Monday, January 11, 2010

Lomax-a-Day, Day 11

I discovered "Rattlesnake" this weekend in the 'Across the Blue Ridge' section of 'The Southern Mountains and Backwoods.' I'm breaking my section-by-section approach for a day in order to go back to what I see as an almost perfect song. I'm fascinated by the use of animals in American folklore and folk song, in part because of their ability to illuminate the animal nature still intact in humans (see Greil Marcus' take on the cuckoo in yesterday's post). I also love a singer's or storyteller's journey into an animal perspective, both for the outsider status it allows in commenting on human culture, and for the sheer imagination it takes to inhabit an inscrutable brain and body. In "Rattlesnake," the singer effortlessly melds the animal and human perspectives. He starts each verse with an invocation and a question--"Rattlesnake, o rattlesnake/ what makes your teeth so white?" He then slips into the first person, answering his own question: "I've been in the bottom all my life/ an' I ain't done nothin' but bite." It's unclear just who's speaking. Is the rattlesnake answering? Or does the singer, through his own experience, feel the the miserable plight of this hated animal? The song goes on, creature by creature, revealing struggle after struggle. The line between animal instinct and human chore is blurred throughout.
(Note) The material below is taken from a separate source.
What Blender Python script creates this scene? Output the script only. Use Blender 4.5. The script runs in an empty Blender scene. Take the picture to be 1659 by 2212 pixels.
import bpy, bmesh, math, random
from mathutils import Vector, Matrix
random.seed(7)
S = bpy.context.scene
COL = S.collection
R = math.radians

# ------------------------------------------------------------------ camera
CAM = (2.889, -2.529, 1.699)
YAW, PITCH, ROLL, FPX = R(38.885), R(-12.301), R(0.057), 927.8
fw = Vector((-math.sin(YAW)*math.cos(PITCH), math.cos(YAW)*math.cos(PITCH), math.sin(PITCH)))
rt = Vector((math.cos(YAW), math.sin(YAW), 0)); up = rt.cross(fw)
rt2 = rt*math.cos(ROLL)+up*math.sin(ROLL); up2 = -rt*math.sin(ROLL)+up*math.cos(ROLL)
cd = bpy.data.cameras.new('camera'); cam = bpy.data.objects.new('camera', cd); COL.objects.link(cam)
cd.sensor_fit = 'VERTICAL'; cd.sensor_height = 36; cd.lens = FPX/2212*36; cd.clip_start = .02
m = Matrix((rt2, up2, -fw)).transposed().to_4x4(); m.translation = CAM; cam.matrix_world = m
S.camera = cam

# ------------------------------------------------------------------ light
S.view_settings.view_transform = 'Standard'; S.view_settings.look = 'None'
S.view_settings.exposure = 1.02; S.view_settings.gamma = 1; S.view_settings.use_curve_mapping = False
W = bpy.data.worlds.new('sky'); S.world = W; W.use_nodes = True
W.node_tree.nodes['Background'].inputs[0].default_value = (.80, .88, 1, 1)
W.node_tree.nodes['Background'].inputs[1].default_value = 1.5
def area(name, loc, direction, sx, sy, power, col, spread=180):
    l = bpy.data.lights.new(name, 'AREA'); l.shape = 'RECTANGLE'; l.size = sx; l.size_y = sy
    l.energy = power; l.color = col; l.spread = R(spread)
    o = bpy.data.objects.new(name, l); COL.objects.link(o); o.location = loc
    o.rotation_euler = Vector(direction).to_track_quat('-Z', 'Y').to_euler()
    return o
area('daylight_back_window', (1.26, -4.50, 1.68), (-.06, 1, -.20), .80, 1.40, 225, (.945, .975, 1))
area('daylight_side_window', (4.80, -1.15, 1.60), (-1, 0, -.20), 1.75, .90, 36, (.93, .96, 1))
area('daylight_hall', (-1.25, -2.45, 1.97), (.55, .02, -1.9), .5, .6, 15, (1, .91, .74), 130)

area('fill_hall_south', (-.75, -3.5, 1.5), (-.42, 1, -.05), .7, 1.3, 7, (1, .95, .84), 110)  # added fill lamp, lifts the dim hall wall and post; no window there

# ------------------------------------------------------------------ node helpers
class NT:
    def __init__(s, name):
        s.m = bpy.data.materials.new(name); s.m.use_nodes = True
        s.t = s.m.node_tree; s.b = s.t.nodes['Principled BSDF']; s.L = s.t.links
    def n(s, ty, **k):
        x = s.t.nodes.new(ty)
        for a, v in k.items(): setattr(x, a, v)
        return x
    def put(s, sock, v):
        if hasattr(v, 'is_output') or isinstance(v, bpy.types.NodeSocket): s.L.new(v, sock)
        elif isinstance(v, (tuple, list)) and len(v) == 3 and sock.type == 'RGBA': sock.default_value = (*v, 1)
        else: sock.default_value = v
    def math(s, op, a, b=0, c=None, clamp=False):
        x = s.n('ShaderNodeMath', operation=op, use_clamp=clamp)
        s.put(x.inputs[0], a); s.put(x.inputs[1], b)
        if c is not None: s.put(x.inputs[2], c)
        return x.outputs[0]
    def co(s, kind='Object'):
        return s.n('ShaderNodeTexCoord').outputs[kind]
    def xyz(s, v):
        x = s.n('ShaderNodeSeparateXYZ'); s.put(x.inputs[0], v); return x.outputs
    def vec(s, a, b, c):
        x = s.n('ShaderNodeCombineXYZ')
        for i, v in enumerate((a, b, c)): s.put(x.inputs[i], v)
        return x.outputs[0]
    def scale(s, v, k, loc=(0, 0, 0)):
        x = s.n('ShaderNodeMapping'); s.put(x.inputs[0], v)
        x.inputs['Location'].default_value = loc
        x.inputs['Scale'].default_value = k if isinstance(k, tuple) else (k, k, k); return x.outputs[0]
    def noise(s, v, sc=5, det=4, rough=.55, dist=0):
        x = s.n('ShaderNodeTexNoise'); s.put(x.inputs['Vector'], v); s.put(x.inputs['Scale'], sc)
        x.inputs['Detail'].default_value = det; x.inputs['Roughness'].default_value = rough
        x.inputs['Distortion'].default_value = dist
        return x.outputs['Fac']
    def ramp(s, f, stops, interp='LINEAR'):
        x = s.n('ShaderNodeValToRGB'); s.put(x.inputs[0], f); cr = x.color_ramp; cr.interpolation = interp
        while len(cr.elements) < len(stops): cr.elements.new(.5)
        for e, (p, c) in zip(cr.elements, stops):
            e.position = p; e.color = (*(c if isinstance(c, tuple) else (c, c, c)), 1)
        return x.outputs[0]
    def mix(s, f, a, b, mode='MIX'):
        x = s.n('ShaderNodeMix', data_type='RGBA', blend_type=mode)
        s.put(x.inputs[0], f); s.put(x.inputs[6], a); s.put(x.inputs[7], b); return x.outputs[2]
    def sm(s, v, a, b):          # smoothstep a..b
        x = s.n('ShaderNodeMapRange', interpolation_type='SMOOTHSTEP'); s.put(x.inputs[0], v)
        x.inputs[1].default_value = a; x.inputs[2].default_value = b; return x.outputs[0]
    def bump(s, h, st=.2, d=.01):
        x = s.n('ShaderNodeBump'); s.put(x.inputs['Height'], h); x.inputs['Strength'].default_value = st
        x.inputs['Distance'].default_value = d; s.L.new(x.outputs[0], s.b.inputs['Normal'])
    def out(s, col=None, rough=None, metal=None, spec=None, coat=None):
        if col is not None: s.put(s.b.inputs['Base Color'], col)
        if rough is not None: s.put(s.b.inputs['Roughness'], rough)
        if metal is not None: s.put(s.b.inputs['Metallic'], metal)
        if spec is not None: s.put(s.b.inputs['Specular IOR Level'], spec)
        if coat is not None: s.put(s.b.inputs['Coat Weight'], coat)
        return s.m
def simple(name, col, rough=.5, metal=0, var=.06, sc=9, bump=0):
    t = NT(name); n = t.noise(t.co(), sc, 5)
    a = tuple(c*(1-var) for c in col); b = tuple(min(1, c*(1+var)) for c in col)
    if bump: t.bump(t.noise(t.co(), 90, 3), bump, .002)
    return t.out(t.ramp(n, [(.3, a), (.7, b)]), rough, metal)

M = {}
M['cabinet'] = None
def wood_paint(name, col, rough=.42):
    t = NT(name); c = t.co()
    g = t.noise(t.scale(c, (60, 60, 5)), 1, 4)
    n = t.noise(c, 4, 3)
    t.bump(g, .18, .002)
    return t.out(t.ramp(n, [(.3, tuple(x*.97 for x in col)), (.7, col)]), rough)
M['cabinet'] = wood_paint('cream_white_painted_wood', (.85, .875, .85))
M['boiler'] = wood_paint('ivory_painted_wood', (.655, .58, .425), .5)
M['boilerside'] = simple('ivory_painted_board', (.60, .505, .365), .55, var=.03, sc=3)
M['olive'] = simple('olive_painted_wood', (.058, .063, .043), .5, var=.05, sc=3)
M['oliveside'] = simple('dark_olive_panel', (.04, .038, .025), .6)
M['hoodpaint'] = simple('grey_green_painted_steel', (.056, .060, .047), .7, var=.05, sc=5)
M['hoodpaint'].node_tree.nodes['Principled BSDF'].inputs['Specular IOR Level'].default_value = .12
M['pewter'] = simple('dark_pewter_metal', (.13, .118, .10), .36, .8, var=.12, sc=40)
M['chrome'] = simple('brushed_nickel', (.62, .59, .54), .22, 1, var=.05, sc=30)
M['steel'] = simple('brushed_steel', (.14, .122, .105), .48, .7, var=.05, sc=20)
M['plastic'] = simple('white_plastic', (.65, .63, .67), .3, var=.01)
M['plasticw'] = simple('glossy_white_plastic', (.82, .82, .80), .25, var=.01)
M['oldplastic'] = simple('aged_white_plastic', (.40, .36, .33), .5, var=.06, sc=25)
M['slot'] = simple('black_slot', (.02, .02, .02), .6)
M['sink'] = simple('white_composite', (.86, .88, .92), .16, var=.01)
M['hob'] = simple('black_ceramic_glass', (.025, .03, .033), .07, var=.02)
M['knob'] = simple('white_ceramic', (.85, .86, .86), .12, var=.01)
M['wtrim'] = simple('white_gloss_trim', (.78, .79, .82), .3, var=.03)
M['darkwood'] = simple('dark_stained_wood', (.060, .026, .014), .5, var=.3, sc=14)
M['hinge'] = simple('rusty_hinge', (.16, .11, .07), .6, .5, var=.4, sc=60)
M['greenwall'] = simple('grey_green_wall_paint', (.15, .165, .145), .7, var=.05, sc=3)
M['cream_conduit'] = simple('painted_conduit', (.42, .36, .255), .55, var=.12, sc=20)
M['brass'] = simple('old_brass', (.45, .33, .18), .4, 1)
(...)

A few lines just kill me: "I've been in the bottom all my life/ till I'm mortified in my head"; "It's a wonder I don't smotherfy/ livin' down in the ground"; "Been robbin' your cornpatch all my life/ it's a wonder I don't die." Once again, what could be written off as a cute animal song for kids is in fact a profound, deeply sad meditation on life, duty, and death. 


1 comment:

  1. Thank you for the music! I played your lovely rendition of this folk song for my Music Theory classes this week.